While a larger tractor is overkill for a few acres, it is compatible with most
all the equipment on surrounding farms. 1960s and 1970s tractors
will have modern 3-point hitches with the ability to add additional hydraulics.
The Massey-Ferguson 165, at 53 horsepower, can run a myriad of equipment that
might overtax a smaller tractor. In addition to your own needs, you will have
the option of volunteering to help your neighbor prepare his field or bring
in his crop, using your extra muscle and standard 3-point hookups. That would
be a Grade-A trade for food, fuel, or assistance when you need it, as opposed
to showing up with a shovel and asking “what can I do to help?”

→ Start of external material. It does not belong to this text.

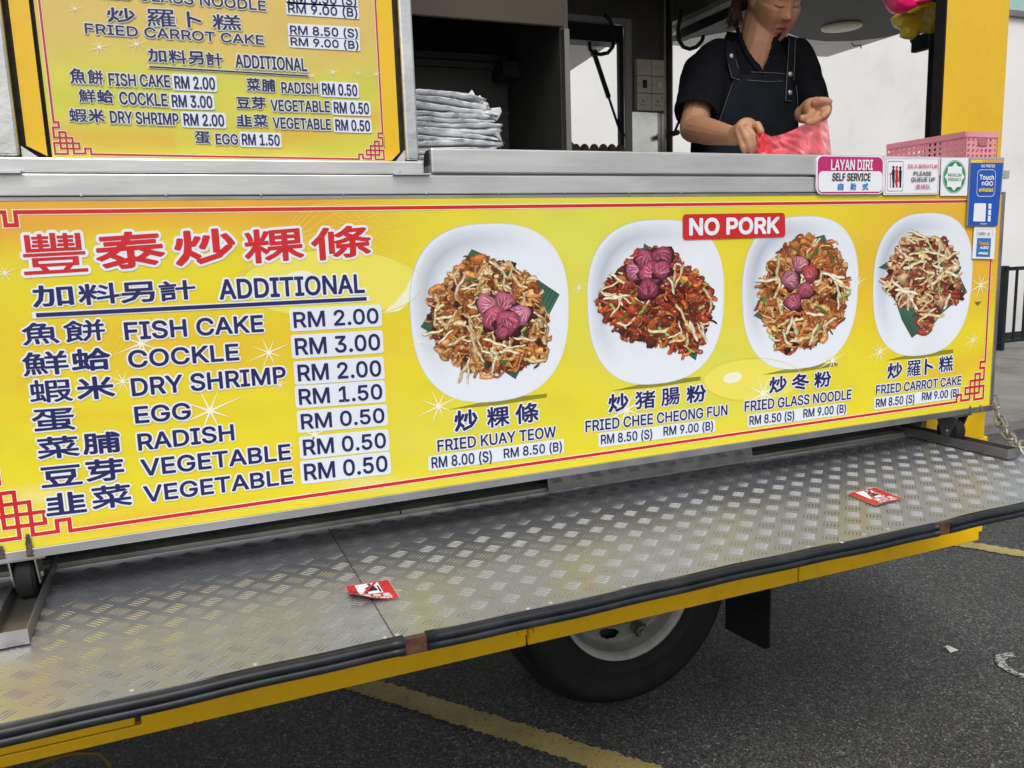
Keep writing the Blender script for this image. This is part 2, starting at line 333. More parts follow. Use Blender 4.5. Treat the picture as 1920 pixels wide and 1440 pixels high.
b = MB(); b.box(-.2, hx - .005, 1.25, 1.30, 1.40, 2.60); b.box(-.2, hx - .005, HY + .013, 1.25, 2.56, 2.60); b.box(-.22, -.2, HY, 1.3, 1.4, 2.6); tp('alcove_recess', b, DULLBLK)
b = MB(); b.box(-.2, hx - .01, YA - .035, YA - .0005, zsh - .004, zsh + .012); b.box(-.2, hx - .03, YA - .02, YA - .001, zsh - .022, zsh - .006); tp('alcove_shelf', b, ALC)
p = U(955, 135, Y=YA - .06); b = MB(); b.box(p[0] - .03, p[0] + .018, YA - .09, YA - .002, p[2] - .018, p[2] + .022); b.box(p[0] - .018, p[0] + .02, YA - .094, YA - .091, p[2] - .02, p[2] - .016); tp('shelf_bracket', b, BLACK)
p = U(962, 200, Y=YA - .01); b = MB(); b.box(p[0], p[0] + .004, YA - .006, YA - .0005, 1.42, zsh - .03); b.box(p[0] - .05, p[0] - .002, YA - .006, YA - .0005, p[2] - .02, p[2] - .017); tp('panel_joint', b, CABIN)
# counter: shelf, upright lip, rails
cz = U(1200, 284, Y=-.004)[2]; zr1 = U(700, 328, Y=0)[2]; zr0 = U(700, 366, Y=0)[2]
xl = U(809, 300, Y=-.004)[0]
b = MB(); b.box(.47, 2.05, .012, .62, cz - .05, cz - .03); tp('counter_shelf', b, STEEL)
b = MB()
pf = [(.0, cz - .003), (.003, cz), (.05, cz)]
b.box(xl, U(1884, 300, Y=-.004)[0], -.004, .010, zr1 + .0035, cz); tp('counter_lip', b, STEEL, bevel=.003)
b = MB(); b.prism([(.011, zr1 + .0035), (.060, zr1 + .0035), (.060, cz - .014), (.054, cz - .004), (.044, cz), (.011, cz)], xl + .004, xl + .007, axis=0); tp('lip_end_plate', b, STEELD)
xre = U(1880, 345, Y=0)[0]
b = MB(); b.box(-2.4, xre, 0, .10, zr0 + .0012, zr1); tp('upper_rail', b, STEEL, bevel=.002)
b = MB(); b.box(-2.4, xl - .012, .006, .10, zr1 + .002, U(400, 298, Y=.006)[2]); tp('menu_sill_rail', b, STEEL, bevel=.003)
b = MB(); b.box(xl - .075, xl - .004, -.014, .004, zr1 - .0005, zr1 + .0025); b.box(xl - .06, xl - .035, -.010, .004, zr1 + .003, zr1 + .008); tp('latch', b, STEEL)
b = MB(); b.box(U(0, 318, Y=-.01)[0] - .1, U(38, 318, Y=-.01)[0], -.014, .004, zr1 - .0005, zr1 + .003); tp('latch', b, STEEL)
x = -.25
pxs = [153, 312, 490, 645, 800, 936, 1060, 1180, 1278, 1470]
for i, px in enumerate(pxs):
    p = U(px, 366, Y=-.002); b = MB(); b.lathe([(0, -.0035), (.0028, -.003), (.004, 0)], (p[0], 0, zr0 + .0015), n=8)
    tp('rivet', b, STEELD)
# posts beside the menu board
for (xa, xb, ya, yb2) in ((742, 768, 757.5, 781.5), ):
    P0 = XZ(742, 0, .03); P1 = XZ(768, 0, .03); P2 = XZ(781.5, 304, .03); P3 = XZ(758, 303, .03)
    dz = 1.0; k = (P3[0] - P0[0]) / (P3[1] - P0[1])
    b = MB(); b.box((P0[0] + P3[0]) / 2, (P1[0] + P2[0]) / 2, .014, .075, P3[1] + .0005, 2.75); tp('steel_post', b, mat('dented_steel', (.60, .60, .59), .28, 1.0, var=.15, vscale=14, rvar=.12, bump=.0025, bscale=16), bevel=.004)
    P0 = XZ(-8, 0, .03); P1 = XZ(11, 0, .03); P2 = XZ(41, 290, .03)
    b = MB(); b.box(P2[0] - .055, P2[0] - .001, .014, .075, P3[1] + .0005, 2.75); tp('steel_post', b, MATS['dented_steel'], bevel=.004)
# fold-out step
xs0, xs1 = -.75, 2.02; yb0 = .16; yf0 = U(0, 1356, Z=TRW)[1] - .001
step = MB(); step.box(xs0, xs1, yf0, yb0, TRW - .004, TRW); step = tp('tread_plate_step', step, PLATE)
b = MB(); b.box(xs0, xs1, yf0 + .01, yb0, TRW - .026, TRW - .0045); b.build('step_frame', STEELD, step)
zf1 = U(900, 1200, Y=yf0 - .02)
b = MB()
PITCH = .0561; bars = 0
def bar(b, cx, cy, ang, L=.0280, W=.0029, H=.00115):
    c, s_ = math.cos(ang), math.sin(ang); v = []
    prof = [(-.5, 0, 0), (-.28, .42, .0), (0, .5, .0), (.28, .42, .0), (.5, 0, 0), (.28, -.42, 0), (0, -.5, 0), (-.28, -.42, 0), (-.3, 0, .8), (0, 0, 1), (.3, 0, .8)]
    for (u, t, h) in prof:
        x = u * L; y = t * W; v.append((cx + x * c - y * s_, cy + x * s_ + y * c, TRW + h * H))
    b.add(v, [(0, 8, 1), (1, 8, 9, 2), (2, 9, 10, 3), (3, 10, 4), (4, 10, 5), (5, 10, 9, 6), (6, 9, 8, 7), (7, 8, 0)])
xseam = U(700, 1130, Z=TRW)[0]
ny = int((yb0 - yf0) / PITCH) + 2; nx = int((xs1 - xs0) / PITCH) + 2
for i in range(-1, nx * 2):
    for j in range(-1, ny * 2):
        if (i + j) % 2: continue
        gx = .182 + (i * .5 - 17) * PITCH; gy = -.180 + (j * .5 - 5) * PITCH
        if gx > xseam: gx += 0.0; gy += .009
        A = (i % 2 == 0)
        ang = R_(-45) if A else R_(45)
        pa = ang + math.pi / 2
        for k in range(5):
            o = (k - 2) * .0066
            sh = 0
            x = gx + math.cos(pa) * o; y = gy + math.sin(pa) * o
            if xs0 + .012 < x < xs1 - .012 and yf0 + .012 < y < yb0 - .012 and abs(x - xseam) > .004: bar(b, x, y, ang); bars += 1
tb = b.build('tread_bar', BARS, step, smooth=False); tb['kind'] = 'stuff'
b = MB(); b.box(xseam - .0008, xseam + .0008, yf0, yb0, TRW, TRW + .0004); b.build('sheet_joint', DULLBLK, step)
def rivet(p, r=.0045):
    b = MB(); b.lathe([(0, .002), (r * .6, .0017), (r, 0.0002)], (p[0], p[1], TRW), axis='Z', n=10); b.build('rivet', STEEL, step, smooth=True)
for px, py in ((479, 1245), (248, 1294), (722, 1195), (745, 1190), (1033, 1130), (1170, 1100), (990, 1141), (1620, 1002), (1665, 992), (1515, 1025), (1578, 1017)): rivet(U(px, py, Z=TRW))
b = MB(); b.box(xs0, xs1 - .05, yb0 - .003, yb0, TRW + .0003, TRW + .0035); b.build('back_edge', STEEL, step)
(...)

A larger tractor will also turn and disk your two acres in a hurry! I have
collected smaller 3 point hitch equipment, like a two-bottom moldboard turning
plow and
a disk harrow, very inexpensively. The equipment is old, but made of such heavy
steel that it still has decades of life left in it. Another barter option is
to quickly prepare ground for other small-scale neighbors that may have purchased
less durable equipment. Attempting to till up hard, fallow ground, even with
a rear-tine tiller, is tough on the equipment and the person. Your tractor
with plow and harrow would make short work of that fallow ground, allowing
the rear-tine tiller to finish much more quickly and without the mechanical
abuse.
The other posts mentioned diesel-engined ATVs.
I respectfully submit that this may be a case of can rather than should. While
you can pull a disk
or maybe even a small all-purpose plow, the machine simply does not have the
tractor-like durability to stake your family’s future on using the ATV
as a tractor long-term. By the time you have bought a rare diesel ATV with
ATV-specific implements, you might as well have bought an older, real tractor
with standard 3-point implements for the money. Remember, from a duty cycle
perspective (if I may anthropomorphize), I’d want my tractor to think: “wow,
that was only two acres” as opposed to the ATV thinking: “Wow,
that was two acres!”
On the issue of noise, I agree that a stock machine can be heard a ways off.
However, the noise can be significantly reduced by using non-standard exhausts.
If your goal is to prevent advertisement of your activity, it is time well
spent to install a series of mufflers which will deaden the roar of a working
engine. That slight drop in horsepower might be worth the relative quiet. This
is true of your rear tine tiller as well as any other equipment. As an example,
I have an old Onan generator with a high volume double muffler that some guys
at a muffler shop helped me rig up. I can stand right next to the thing while
it’s running, and carry on a conversation with only slightly raised voices.
Thank you for your efforts, Mr. Rawles! - J.I.C.